What is everyone going nuts about. He gained a point in NC and 2 in Ohio, at the height of his convention bounce. I think PPP got ahead of themselves based on nigh one numbers. Based on that, Romney probably did much better nights two and three

North Carolina and Ohio may be close to max-out conditions to President Obama at this point, parallel to Indiana in 2008. Whether these gains can last is indeterminate.
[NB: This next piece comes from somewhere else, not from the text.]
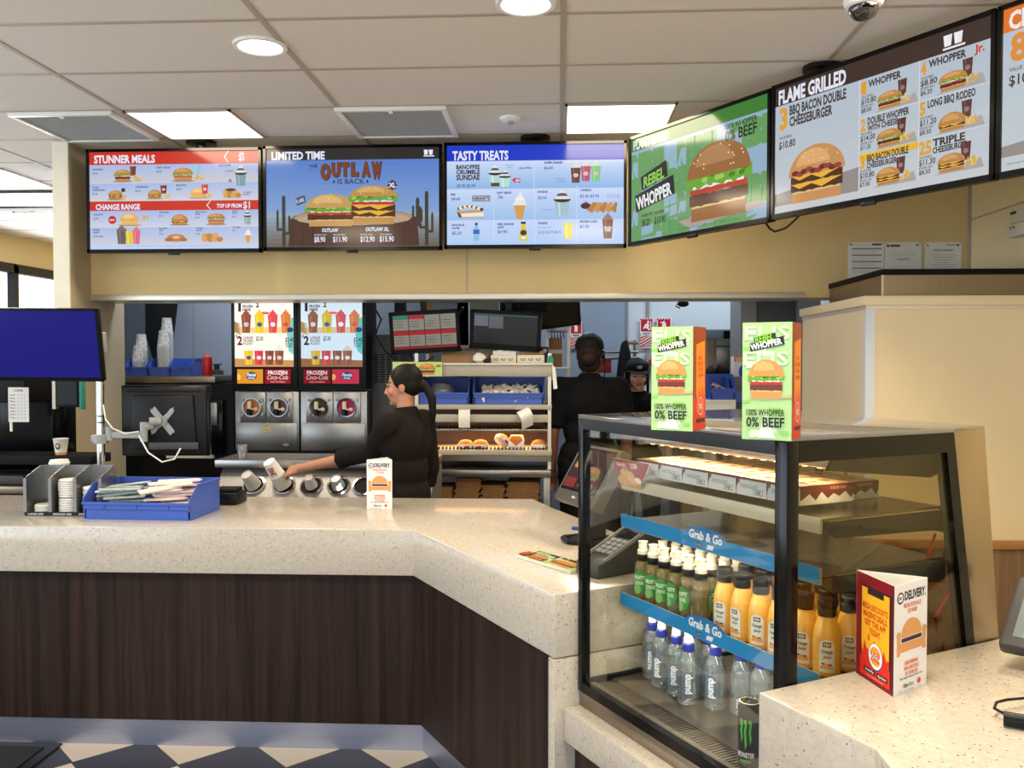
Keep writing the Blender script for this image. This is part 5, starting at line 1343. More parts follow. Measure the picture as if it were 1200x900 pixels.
mw, mh = 0.435, 0.350
t = thing('monitor', 'black monitor seen from behind with silver cross mount, held by the grey arm', 'monitor', (bm_c.x, 4.235, bm_c.z), R(3))
MB().box(-mw / 2, mw / 2, 0.0, 0.035, -mh / 2, mh / 2, 0.008).build('frame', M['blackgloss'], t)
b = MB()
b.prism([(-mw / 2 + .01, -mh / 2 + .01), (mw / 2 - .01, -mh / 2 + .01), (mw / 2 - .01, mh / 2 - .01), (-mw / 2 + .01, mh / 2 - .01)], -.012, 0.002, 0.006, axis='y')
b.prism([(-mw * .38, -mh * .40), (mw * .38, -mh * .40), (mw * .34, mh * .36), (-mw * .34, mh * .36)], -.030, -0.008, 0.008, axis='y')
b.build('back_shell', M['black'], t)
MB().box(-mw * .42, mw * .42, -.0135, -.0115, mh * .40, mh * .425).build('vent', M['blackmatt'], t)
MB().box(-mw * .16, mw * .40, -.034, -.028, -mh * .40, -mh * .30, .002).build('port_strip', M['darkgrey'], t)
x_ = MB()
for s_ in (-1, 1):
    x_.add([(-.058, -.034, s_ * .058 - .010), (-.058 + .02, -.034, s_ * .058 + s_ * .008 + .006), (.058, -.034, -s_ * .058 + .010), (.058 - .02, -.034, -s_ * .058 - s_ * .008 - .006)], [(0, 1, 2, 3)])
for a in (45, 135, 225, 315):
    c_, s_ = math.cos(R(a)), math.sin(R(a))
    x_.prism([(c_ * .02 - s_ * .014, s_ * .02 + c_ * .014), (c_ * .07 - s_ * .009, s_ * .07 + c_ * .009), (c_ * .082, s_ * .082), (c_ * .07 + s_ * .009, s_ * .07 - c_ * .009), (c_ * .02 + s_ * .014, s_ * .02 - c_ * .014)], -.036, -.032, axis='y')
x_.cyl((0, -.032, 0), (0, -.05, 0), 0.024, n=20).cyl((0, -.05, 0), (-.05, -.07, 0.0), 0.02, n=18)
x_.build('cross_mount', M['grey'], t)

ml, mr = atY(-40, 404, 4.02), atY(118, 404, 4.02)
t = thing('monitor', 'wide monitor with a plain blue screen at the edge of the photo', 'monitor', ((ml.x + mr.x) / 2, 4.02, ml.z * .5 + mr.z * .5), 0, None, (R(9), R(0.5), 0))
mw2, mh2 = mr.x - ml.x, 0.345
MB().box(-mw2 / 2, mw2 / 2, 0, 0.03, -mh2 / 2, mh2 / 2, 0.006).build('housing', M['black'], t)
b = MB(); e = .012
b.box(-mw2 / 2, mw2 / 2, -.006, 0, mh2 / 2 - e, mh2 / 2).box(-mw2 / 2, mw2 / 2, -.006, 0, -mh2 / 2, -mh2 / 2 + e * 1.5).box(-mw2 / 2, -mw2 / 2 + e, -.006, 0, -mh2 / 2, mh2 / 2).box(mw2 / 2 - e, mw2 / 2, -.006, 0, -mh2 / 2, mh2 / 2)
b.build('bezel', M['blackgloss'], t)
A = Art(mw2 - 2 * e, mh2 - 2.5 * e, 0, 0, 540, 310); A.fill((28, 26, 138)); A.text(520, 300, 6, 'INPUT', (28, 30, 150), 20, 'r', 0)
A.build('display', M['dimscreen'], t, TM((-mw2 / 2 + e, -.0005, -mh2 / 2 + 1.5 * e)))
MB().box(mw2 / 2 - .12, mw2 / 2 - .02, 0.03, 0.10, -.05, .05, .004).build('bracket', M['grey'], t)

p = atZ(264, 592, CT)
t = thing('till_printer', 'small black till device half hidden behind the big blue tray', 'till device', (p.x, p.y + .06, CT))
MB().box(-.07, .055, -.06, .08, 0, .055, .006).build('body', M['black'], t)
MB().box(-.06, .045, -.045, .05, .055, .075, .006).build('cover', M['blackmatt'], t)

# flyer pad
fa, fb, fc, fd = atZ(604, 653, CT), atZ(668, 673, CT), atZ(690, 661, CT), atZ(640, 648, CT)
d = (fb - fa); ang_ = math.atan2(d.y, d.x); fw = d.length; fh = 0.105
FP = None
for i in range(6):
    loc = (fa.x + r_.uniform(-.001, .001), fa.y + r_.uniform(-.001, .001), CT + .0005 + i * .0016)
    if FP is None:
        FP = thing('flyer', 'green and orange coupon flyer in the neat pile on the counter corner', 'flyer', loc, ang_, 'coupon flyers on the counter corner')
        MB().box(0, fw, 0, fh, 0, .0013).build('sheet', M['paper'], FP)
        A = Art(fw, fh, 0, 0, 210, 105); A.fill((190, 206, 140)); 
        for k in range(24): A.ell(r_.uniform(4, 200), r_.uniform(4, 100), 12, 6, (120, 160, 80) if k % 2 else (226, 226, 190), n=8)
        A.poly([(8, 6), (92, 6), (96, 40), (12, 44)], (40, 44, 36)); A.text(16, 22, 12, 'REBEL', (150, 206, 80), 44, bold=.04); A.text(16, 38, 12, 'WHOPPER', (236, 240, 236), 74, bold=.06)
        A.burger(150, 92, 90, 66, bun=(210, 130, 60), shadow=False); A.burger(66, 98, 60, 44, bun=(200, 110, 50), shadow=False); A.text(104, 20, 10, '0% BEEF', (40, 44, 36), 60, bold=.05); A.rect(4, 50, 30, 96, (170, 60, 40))
        A.build('picture', M['printgloss'], FP, TM((0, 0, .0014), (R(-90), 0, 0)))
    else: dup(FP, loc, ang_ + R(r_.uniform(-.4, .4)))

# till with tilted customer display, behind the case's far end
p = atZ(690, 636, CT)
t = thing('till_terminal', 'dark grey till with a tilted picture display on the counter beyond the case', 'till', (p.x, p.y, CT), R(-35))
MB().box(-.10, .10, -.06, .10, 0, .018, .006).build('base', M['black'], t)
MB().prism([(-.03, .018), (.05, .018), (.07, .20), (.02, .20)], -.04, .04, 0.006, axis='x').build('stand', M['black'], t)

tq = Matrix.Translation((0, 0.0, 0.215)) @ Matrix.Rotation(R(-32), 4, 'X')
b = MB(); b.T = tq; b.box(-.15, .15, -.03, .02, -.09, .15, .01); hd = b.build('display_head', mat('warm_grey_plastic', (74, 70, 66), 0.45), t)
b = MB(); b.T = tq; b.box(-.125, .125, -.033, -.03, -.045, .135, .001).build('screen_frame', M['blackgloss'], hd)
A = Art(.23, .16, 0, 0, 230, 160); A.fill((70, 34, 34)); A.burger(150, 150, 120, 90, shadow=False); A.ell(60, 56, 46, 30, (150, 60, 44)); A.nuggets(62, 78, 90, 44, (206, 150, 90)); A.rect(0, 120, 80, 160, (150, 50, 40))
A.build('screen', M['dimscreen'], hd, tq @ TM((-.115, -.0335, -.035)))
A = Art(.03, .014, 0, 0, 30, 14); A.ell(7, 7, 5, 5, (210, 210, 210)); A.text(14, 11, 8, 'LG', (210, 210, 210), 13, bold=.05)
A.build('badge', M['print'], hd, tq @ TM((-.02, -.0305, -.075)))
t.rotation_euler.z = R(-62)
cq = atZ(668, 636, CT)
tag(MB().tube([(cq.x + .12, cq.y + .08, CT + .012), (cq.x + .02, cq.y + .06, CT + .012), (cq.x - .025, cq.y + .01, CT + .014), (cq.x - .005, cq.y - .035, CT + .012), (cq.x + .08, cq.y - .06, CT + .012), (cq.x + .16, cq.y - .04, CT + .012)], 0.011, 12).build('thick_cable', M['black']), 'thick black cable loop lying on the counter in front of the till', 'cable')
tag(MB().tube([(cq.x + .01, cq.y + .05, CT + .045), (cq.x + .05, cq.y + .02, CT + .05), (cq.x + .10, cq.y + .0, CT + .04)], 0.007, 10).build('blue_cable', mat('blue_cable', (30, 60, 170), 0.4)), 'short blue cable bundle under the till display', 'cable')

# card reader seen through the case's far end
p = atZ(712, 676, CT)
t = thing('card_reader', 'dark card payment terminal with sloping keypad, seen through the glass case', 'card reader', (p.x + .06, p.y + .10, CT), R(-52))
MB().prism([(-.16, 0), (.15, 0), (.15, .135), (.10, .145), (-.11, .055), (-.16, .045)], -.055, .055, 0.008, axis='x').build('body', M['darkgrey'], t)
sl = math.atan2(.09, .21)
kq = Matrix.Translation((0, -.11, .0565)) @ Matrix.Rotation(sl, 4, 'X')
b = MB(); b.T = kq; b.box(-.04, .04, .12, .21, -.002, .004, .002).build('display', M['blackgloss'], t)
b = MB(); b.T = kq
for i in range(3):
    for j in range(4): b.box(-.036 + i * .026, -.016 + i * .026, .02 + j * .022, .036 + j * .022, -.001, .006, .001)
b.build('keypad', M['grey'], t)
b = MB(); b.T = kq; b.box(-.05, -.045, -.02, .22, -.004, .008).box(.045, .05, -.02, .22, -.004, .008).build('edge_trim', M['grey'], t)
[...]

We need remember that Bill Clinton came close to stealing the show at the Democratic Convention. Many Americans look fondly upon the Clinton era, a time before the political disaster of 2001-2008. I have yet to believe that Bill Clinton was a great President, but I also recognize that he got oodles of votes that seem off limits to the current President. Clinton twice won five states in an arc from Louisiana to West Virginia -- states that Barack Obama lost by huge margins (10%+) in 2008. Clinton won Missouri twice, and Obama barely lost it -- and southern Missouri is much like West Virginia. The difference between Barack Obama winning Missouri and losing it is that President Obama fared badly in the part of Missouri more like West Virginia than like Iowa.

It has been hard to see how President Obama could pick up the Clinton-but-not-Obama vote... but Bill Clinton may be make more of a difference in states that have been considered off the table.